- [WORK TO DO] Word for word, restate every line of the listing that follows.

—————

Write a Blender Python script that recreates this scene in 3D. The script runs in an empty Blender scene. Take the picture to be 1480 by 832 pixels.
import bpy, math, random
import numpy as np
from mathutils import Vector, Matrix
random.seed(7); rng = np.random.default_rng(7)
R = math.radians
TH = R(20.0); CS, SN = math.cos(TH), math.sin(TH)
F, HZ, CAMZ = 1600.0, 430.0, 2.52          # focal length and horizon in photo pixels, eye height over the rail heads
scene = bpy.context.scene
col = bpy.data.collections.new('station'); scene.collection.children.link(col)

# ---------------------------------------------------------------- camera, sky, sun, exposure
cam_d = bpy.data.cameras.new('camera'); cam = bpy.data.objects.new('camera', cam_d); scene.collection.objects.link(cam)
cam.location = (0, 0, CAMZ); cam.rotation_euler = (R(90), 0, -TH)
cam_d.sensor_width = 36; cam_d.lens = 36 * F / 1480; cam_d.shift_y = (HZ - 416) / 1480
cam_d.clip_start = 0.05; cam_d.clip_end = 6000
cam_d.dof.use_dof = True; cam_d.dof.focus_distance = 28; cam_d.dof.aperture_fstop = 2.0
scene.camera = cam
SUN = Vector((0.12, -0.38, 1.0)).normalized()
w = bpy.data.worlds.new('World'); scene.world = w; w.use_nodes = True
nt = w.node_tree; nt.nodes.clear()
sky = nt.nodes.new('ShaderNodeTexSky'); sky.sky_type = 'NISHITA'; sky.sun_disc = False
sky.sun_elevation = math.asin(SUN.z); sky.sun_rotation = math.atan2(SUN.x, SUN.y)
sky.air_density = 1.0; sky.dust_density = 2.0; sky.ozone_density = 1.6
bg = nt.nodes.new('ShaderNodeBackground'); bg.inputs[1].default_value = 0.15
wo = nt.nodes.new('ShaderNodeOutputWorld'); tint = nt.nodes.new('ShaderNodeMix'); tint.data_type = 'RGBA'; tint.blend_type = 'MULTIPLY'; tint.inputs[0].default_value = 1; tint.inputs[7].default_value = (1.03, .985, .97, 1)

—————

- [FINAL RESULT]
Write a Blender Python script that recreates this scene in 3D. The script runs in an empty Blender scene. Take the picture to be 1480 by 832 pixels.
import bpy, math, random
import numpy as np
from mathutils import Vector, Matrix
random.seed(7); rng = np.random.default_rng(7)
R = math.radians
TH = R(20.0); CS, SN = math.cos(TH), math.sin(TH)
F, HZ, CAMZ = 1600.0, 430.0, 2.52          # focal length and horizon in photo pixels, eye height over the rail heads
scene = bpy.context.scene
col = bpy.data.collections.new('station'); scene.collection.children.link(col)

# ---------------------------------------------------------------- camera, sky, sun, exposure
cam_d = bpy.data.cameras.new('camera'); cam = bpy.data.objects.new('camera', cam_d); scene.collection.objects.link(cam)
cam.location = (0, 0, CAMZ); cam.rotation_euler = (R(90), 0, -TH)
cam_d.sensor_width = 36; cam_d.lens = 36 * F / 1480; cam_d.shift_y = (HZ - 416) / 1480
cam_d.clip_start = 0.05; cam_d.clip_end = 6000
cam_d.dof.use_dof = True; cam_d.dof.focus_distance = 28; cam_d.dof.aperture_fstop = 2.0
scene.camera = cam
SUN = Vector((0.12, -0.38, 1.0)).normalized()
w = bpy.data.worlds.new('World'); scene.world = w; w.use_nodes = True
nt = w.node_tree; nt.nodes.clear()
sky = nt.nodes.new('ShaderNodeTexSky'); sky.sky_type = 'NISHITA'; sky.sun_disc = False
sky.sun_elevation = math.asin(SUN.z); sky.sun_rotation = math.atan2(SUN.x, SUN.y)
sky.air_density = 1.0; sky.dust_density = 2.0; sky.ozone_density = 1.6
bg = nt.nodes.new('ShaderNodeBackground'); bg.inputs[1].default_value = 0.15
wo = nt.nodes.new('ShaderNodeOutputWorld'); tint = nt.nodes.new('ShaderNodeMix'); tint.data_type = 'RGBA'; tint.blend_type = 'MULTIPLY'; tint.inputs[0].default_value = 1; tint.inputs[7].default_value = (1.03, .985, .97, 1)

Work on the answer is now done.